Lampung Tengah Bergerak, Buku Hitam Prabowo dan Masa Depan Demokrasi Indonesia Kembali Dibedah

Dhanis Iswara
Dhanis Iswara
Diperbarui 18 Januari 2024 18:37 WIB
Agenda Bedah Buku Hitam Prabowo Subianto dan Masa Depan Demokrasi Indonesia (Foto: Ist)
Agenda Bedah Buku Hitam Prabowo Subianto dan Masa Depan Demokrasi Indonesia (Foto: Ist)

Lampung, MI - Sejumlah elemen masyarakat, aktivis mahasiswa, Pemuda Lampung Tengah, Pegiat Sosial, dan Pegiat Pemilu dan Demokrasi menggelar Bedah Buku Hitam Prabowo Subianto dan Masa Depan Demokrasi Indonesia, di Padang Ratu, Lampung Tengah, Kamis (18/1).

Uj Irmansyah Pemuda Lampung Tengah Bergerak mengatakan, tujuan diskusi ini adalah bukan untuk mencari tahu siapa yang salah dan siapa yang benar, melainkan berkumpul di sini untuk mengetahui sejarah, fakta dan data-data yang terjadi pada masa lalu di Indonesia.

Irmansyah melanjutkan, tugas kita hari ini yakni mengingatkan sejarah hitam yang mencederai demokrasi dan hak asasi manusia di era 98 lalu. "Ini harus menjadi spirit gerakan generasi kita pada hari ini.
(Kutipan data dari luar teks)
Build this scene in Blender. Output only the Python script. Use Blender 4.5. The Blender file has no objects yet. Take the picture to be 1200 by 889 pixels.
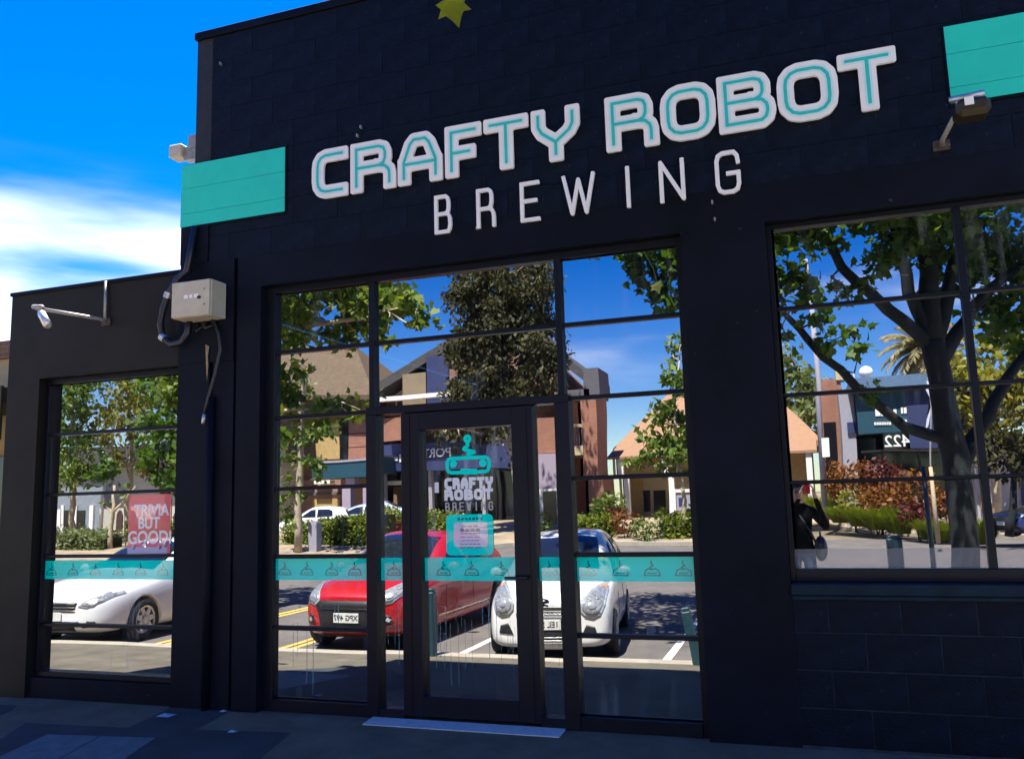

Bahwa, kita tidak mungkin ada dan hidup bebas pada hari ini tanpa adannya generasi 98 yang memperjuangkan kebebasan tersebut," kata Irmansyah.

Dia melanjutkan, bahwa Prabowo mesti bertanggungjawab atas tragedi 98. Apakah sejarah ini benar atau salah, makanya kemudian kita ingat sejarah dan mendorong pengadilan hukum seadil-adilnya.

Sementara Aktivis Milenial dan Tokoh Pemuda Lampung lainnya, Syarif Hidayatullah menyebut seperti apa yang dijelaskan dalam buku ini, bahwa Prabowo Subianto jelas-jelas melanggar HAM pada zaman Orde Baru berkuasa yang dipimpim oleh rezim otoriter Soeharto.

"Buku ini merefleksikan dan mengajak kepada kita semua untuk menghidupkan api perjuangan untuk memperjuangkan nilai-nilai kemanusian," jelas Syarif.

Syarif menilai, sangat aneh jika hingga hari ini Prabowo Subianto dibebaskan dan belum diadili. Padahal, sangat jelas seperti yang diungkap dalam buku ini kalau Prabowo bersalah berdasarkan Keputusan Dewan Kehormatan Perwira.

"Kita semua senantiasa bersuara, bahwa perjuangan kemunusian adalah abadi yang harus disuarakan oleh semua pihak termasuk aktivis mahasiswa dan aktivis sosial," kata Syarif.

Lebih lanjut, Pegiat Hukum dan HAM Syaiful Hidayatullah, mengatakan pelanggaran HAM cenderung dilakukan negara. Padahal, kata Syaiful, sebenarnya negara mesti menjamin HAM, menghormati dan melindunginya.

"Dalam konteks pelanggaran HAM Berat masa lalu seperti tragedi penghilangan paksa aktifis, tragedi Mei 98, tragedi Papua dan Timor Leste seperti terungkap dalam buku Hitam Prabowo Subianto ini, negara berlindung dibalik stabilitas nasional atau keamanan negara," kata Syaiful.

Menurutnya, buku Hitam Prabowo ini memuat bukti-bukti yang mengungkapkan bahwa benar Prabowo terlibat dan menjadi aktor intelektual dalam kerusahan Mei 98 dan penghilangan paksa terhadap sejumlah aktifis seperti yang telah diputuskan oleh Dewan Kehormatan Perwira.

"Sebagai Pegiat Hukum dan HAM, tentu mendorong persoalan ini tidak bisa dibiarkan begitu saja, harus diproses secara hukum melalui pengadilan adhock," jelas Syaiful.

Selain itu, lanjut Syaiful, pelaku pelanggar HAM Berat masa lalu tidak boleh diberikan ruang untuk memimpin negeri ini karena terdapat cacatan kelam kemanusian dan merusak demokrasi.